Moving forward, this is a golden opportunity and it is sitting right here in black and white due to our lawsuit.  Yes, they threw us a curveball, but we are not done, and we need your help and support to file more lawsuits and fight back! You can be part of the change by becoming a card-carrying member or donor by clicking here.
UPDATE: 12/01/2017
We received a copy of a letter from Senator Oroho and Assemblyman Space's office. They asked the NJ Attorney General if self defense is an appropriate reason to carry a taser. The NJ Attorney General's office responded with a cryptic letter and you can read their response by clicking here: Letter from NJ Attorney General's office
UPDATE: 01/03/2018
The New Jersey Division of State Police have released their rules and regulation on purchasing and possessing a stun gun. A copy of the rules and regulations posted on the state police website can be found by clicking here. Or if you would like the link that directs you to the New Jersey State Police website with the rules and regulations click here. The rules and regulations read as follows:
UPDATE: 04/11/2019
A phonecall to the New Jersey State Police confirmed carrying a stun gun/taser is lawful. Video is below:

Firearms and Weapons
Restrictions for Sale and Possession of Stun Guns

Adopted Amendments: N.J.A.C. 13:54-1.2 and 1.3

Adopted New Rule: N.J.A.C. 13:54-5.8

Proposed: August 21, 2017, at 49 N.J.R. 2765(a).
Adopted: November 8, 2017, by Patrick J. Callahan, Acting

Superintendent, Division of State Police, with the approval of

Christopher S. Porrino, Attorney General.

Filed: November 28, 2017, as R.2018 d.009, without change.

Authority: N.J.S.A. 2C:39-1 et seq., and 2C:58-1 et seq.

Effective Date: January 2, 2018. Expiration Date: May 12, 2022.



13:54-1.2 Definitions
The words and terms used in this chapter shall have the following

meanings: ...

“Stun gun” means any weapon or other device that emits an electrical charge or current intended to temporarily or permanently disable a person.

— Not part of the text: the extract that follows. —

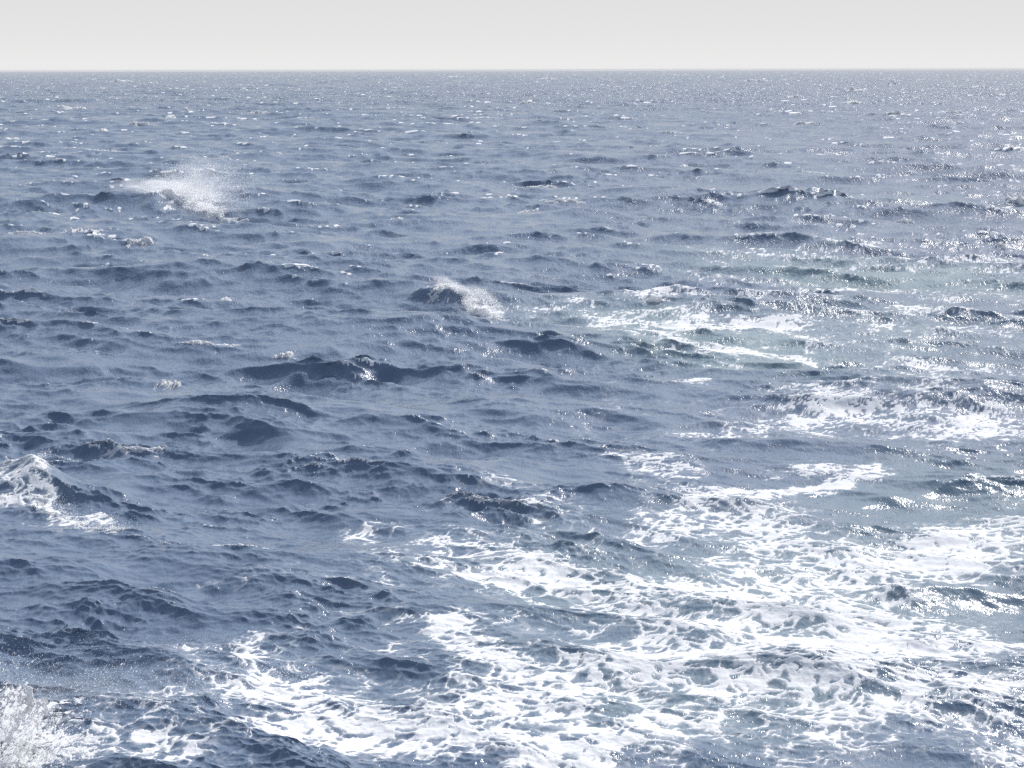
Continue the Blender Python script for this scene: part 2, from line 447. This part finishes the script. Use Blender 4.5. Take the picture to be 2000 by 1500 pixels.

State of New Jersey firearms identification card or permit to purchase a handgun and form of register required; prohibition on sale of certain weapons

(a) No person, other than a licensed or registered retail or wholesale dealer, shall receive, purchase, or otherwise acquire a rifle, shotgun, or antique cannon, other than an antique rifle or shotgun, unless that person possesses and exhibits a valid firearms purchaser identification card. No person shall sell, give, transfer, assign, or otherwise dispose of a rifle, shotgun, or antique cannon, other than an antique rifle or shotgun, to a person other than a licensed or registered retail or wholesale dealer, unless the buyer or receiver possesses and exhibits a valid firearms purchaser identification card. No person shall sell, acquire, or possess a sawed-off shotgun. No person shall sell, give, transfer, assign, or otherwise dispose of a stun gun to a person under 18 years of age, and no person under 18 years of age shall receive, purchase, or otherwise acquire a stun gun.

(b)-(d) (No change.)



13:54-5.8 Possession of a stun gun by a minor
No person under 18 years of age shall possess a stun gun. Any stun gun possessed by a person under the age of 18 shall be subject to confiscation by law enforcement.